The question is: how does the time to compute a hash grow as the input size grows?
Scenario Under Consideration
Analyze the time complexity of the following hash function example.
function simpleHash(input) {
let hash = 0;
for (let i = 0; i < input.length; i++) {
hash += input.charCodeAt(i);
}
return hash % 100;
}
This code sums the character codes of a string and then reduces the sum to a smaller number.
Identify Repeating Operations
- Primary operation: Looping through each character of the input string.
- How many times: Exactly once for each character, so as many times as the input length.
How Execution Grows With Input
As the input string gets longer, the function does more work, adding each character's code.
| Input Size (n) | Approx.

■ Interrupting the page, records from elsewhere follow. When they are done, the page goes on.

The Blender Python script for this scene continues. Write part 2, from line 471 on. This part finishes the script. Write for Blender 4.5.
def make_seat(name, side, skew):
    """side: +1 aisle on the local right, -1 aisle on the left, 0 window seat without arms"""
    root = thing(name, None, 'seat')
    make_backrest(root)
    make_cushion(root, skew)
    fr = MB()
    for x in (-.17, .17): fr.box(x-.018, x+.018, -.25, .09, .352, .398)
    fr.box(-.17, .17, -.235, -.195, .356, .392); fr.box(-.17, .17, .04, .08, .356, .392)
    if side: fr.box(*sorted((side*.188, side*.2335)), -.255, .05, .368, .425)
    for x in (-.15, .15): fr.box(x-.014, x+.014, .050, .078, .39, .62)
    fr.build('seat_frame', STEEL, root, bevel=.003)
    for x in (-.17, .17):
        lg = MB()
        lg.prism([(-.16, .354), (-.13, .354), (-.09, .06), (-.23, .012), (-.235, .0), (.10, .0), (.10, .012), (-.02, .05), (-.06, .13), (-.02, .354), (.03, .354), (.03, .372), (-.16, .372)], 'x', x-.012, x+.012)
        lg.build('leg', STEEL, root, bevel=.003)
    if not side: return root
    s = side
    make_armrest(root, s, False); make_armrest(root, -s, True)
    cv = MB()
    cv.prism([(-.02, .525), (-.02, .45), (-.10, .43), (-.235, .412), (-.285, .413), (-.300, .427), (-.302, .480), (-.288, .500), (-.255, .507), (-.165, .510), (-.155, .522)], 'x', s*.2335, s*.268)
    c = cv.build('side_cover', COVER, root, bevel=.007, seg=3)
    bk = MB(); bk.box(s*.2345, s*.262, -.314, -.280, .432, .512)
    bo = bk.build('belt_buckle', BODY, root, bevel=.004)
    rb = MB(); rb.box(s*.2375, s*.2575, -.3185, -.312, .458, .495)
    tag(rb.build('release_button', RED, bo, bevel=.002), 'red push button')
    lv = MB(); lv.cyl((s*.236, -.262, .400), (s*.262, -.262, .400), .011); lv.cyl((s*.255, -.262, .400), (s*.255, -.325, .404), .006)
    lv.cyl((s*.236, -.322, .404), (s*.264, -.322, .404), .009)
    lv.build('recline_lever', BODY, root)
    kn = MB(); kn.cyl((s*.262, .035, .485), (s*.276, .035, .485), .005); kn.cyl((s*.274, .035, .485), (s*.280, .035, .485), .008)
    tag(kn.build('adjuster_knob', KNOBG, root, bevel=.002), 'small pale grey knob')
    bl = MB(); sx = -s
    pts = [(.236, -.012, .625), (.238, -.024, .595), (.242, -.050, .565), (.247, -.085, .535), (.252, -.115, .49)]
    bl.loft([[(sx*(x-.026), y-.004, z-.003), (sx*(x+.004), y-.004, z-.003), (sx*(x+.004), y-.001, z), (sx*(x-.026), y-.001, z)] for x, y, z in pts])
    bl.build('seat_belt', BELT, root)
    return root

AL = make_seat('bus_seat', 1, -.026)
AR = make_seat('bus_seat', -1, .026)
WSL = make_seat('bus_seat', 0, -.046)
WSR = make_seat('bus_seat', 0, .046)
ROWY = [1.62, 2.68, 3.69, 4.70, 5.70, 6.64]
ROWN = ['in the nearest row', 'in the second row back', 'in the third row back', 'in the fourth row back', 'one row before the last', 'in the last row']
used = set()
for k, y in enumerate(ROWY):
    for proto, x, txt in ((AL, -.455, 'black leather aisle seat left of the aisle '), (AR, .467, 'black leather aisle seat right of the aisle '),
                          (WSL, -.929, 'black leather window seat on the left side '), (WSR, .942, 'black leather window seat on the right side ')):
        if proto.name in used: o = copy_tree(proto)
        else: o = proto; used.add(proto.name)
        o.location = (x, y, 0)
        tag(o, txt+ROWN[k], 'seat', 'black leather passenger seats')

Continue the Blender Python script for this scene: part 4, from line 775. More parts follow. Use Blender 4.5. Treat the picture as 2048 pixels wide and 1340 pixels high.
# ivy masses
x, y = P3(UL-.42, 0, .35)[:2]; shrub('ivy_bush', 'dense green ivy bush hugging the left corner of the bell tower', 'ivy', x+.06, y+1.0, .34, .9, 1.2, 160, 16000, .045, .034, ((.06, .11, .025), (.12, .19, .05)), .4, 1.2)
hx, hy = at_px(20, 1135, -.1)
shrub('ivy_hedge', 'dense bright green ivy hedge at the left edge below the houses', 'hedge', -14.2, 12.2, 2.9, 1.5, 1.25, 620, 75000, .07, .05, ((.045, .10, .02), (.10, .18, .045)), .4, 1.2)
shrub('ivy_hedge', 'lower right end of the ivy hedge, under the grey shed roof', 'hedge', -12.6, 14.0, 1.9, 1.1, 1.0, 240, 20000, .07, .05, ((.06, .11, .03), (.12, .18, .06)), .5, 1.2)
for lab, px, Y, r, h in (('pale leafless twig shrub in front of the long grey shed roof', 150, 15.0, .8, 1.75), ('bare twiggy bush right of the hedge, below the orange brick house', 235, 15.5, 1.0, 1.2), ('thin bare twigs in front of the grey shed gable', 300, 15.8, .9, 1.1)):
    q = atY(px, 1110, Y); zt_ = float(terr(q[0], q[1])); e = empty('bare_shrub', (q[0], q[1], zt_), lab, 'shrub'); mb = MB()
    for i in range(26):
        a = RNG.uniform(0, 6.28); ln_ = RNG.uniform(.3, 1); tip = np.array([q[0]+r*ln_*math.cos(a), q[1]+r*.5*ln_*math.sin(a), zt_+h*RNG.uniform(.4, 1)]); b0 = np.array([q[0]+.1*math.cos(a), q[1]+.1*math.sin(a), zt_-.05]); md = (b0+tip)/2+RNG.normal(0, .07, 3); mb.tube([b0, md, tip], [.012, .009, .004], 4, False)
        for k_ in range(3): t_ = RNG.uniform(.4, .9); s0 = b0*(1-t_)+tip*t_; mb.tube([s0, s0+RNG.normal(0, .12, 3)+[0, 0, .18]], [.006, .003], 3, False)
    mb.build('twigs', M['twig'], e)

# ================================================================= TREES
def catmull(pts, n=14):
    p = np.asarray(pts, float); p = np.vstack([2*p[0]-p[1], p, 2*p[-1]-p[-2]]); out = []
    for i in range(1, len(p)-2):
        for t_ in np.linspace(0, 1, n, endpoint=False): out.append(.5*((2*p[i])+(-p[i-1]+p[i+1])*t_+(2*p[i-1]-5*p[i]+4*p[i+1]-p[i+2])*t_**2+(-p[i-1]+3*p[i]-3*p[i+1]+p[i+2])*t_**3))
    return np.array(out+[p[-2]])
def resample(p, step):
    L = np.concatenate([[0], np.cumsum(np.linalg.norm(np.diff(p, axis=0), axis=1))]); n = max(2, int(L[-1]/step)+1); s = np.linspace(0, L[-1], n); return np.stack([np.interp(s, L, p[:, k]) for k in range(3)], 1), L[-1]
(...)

Operations |
|---|---|
| 10 | 10 additions |
| 100 | 100 additions |
| 1000 | 1000 additions |
Pattern observation: The work grows directly with the input size; double the input means double the work.
Final Time Complexity
Time Complexity: O(n)
This means the time to compute the hash grows in a straight line with the input size.
Common Mistake
[X] Wrong: "Hash functions always run in constant time no matter the input size."
[OK] Correct: The hash function must look at every part of the input at least once, so time grows with input length.
Interview Connect
Understanding how hash functions scale helps you explain data lookup speeds and why hashing is efficient for many tasks.
Self-Check
"What if the hash function used only the first 5 characters of the input? How would the time complexity change?"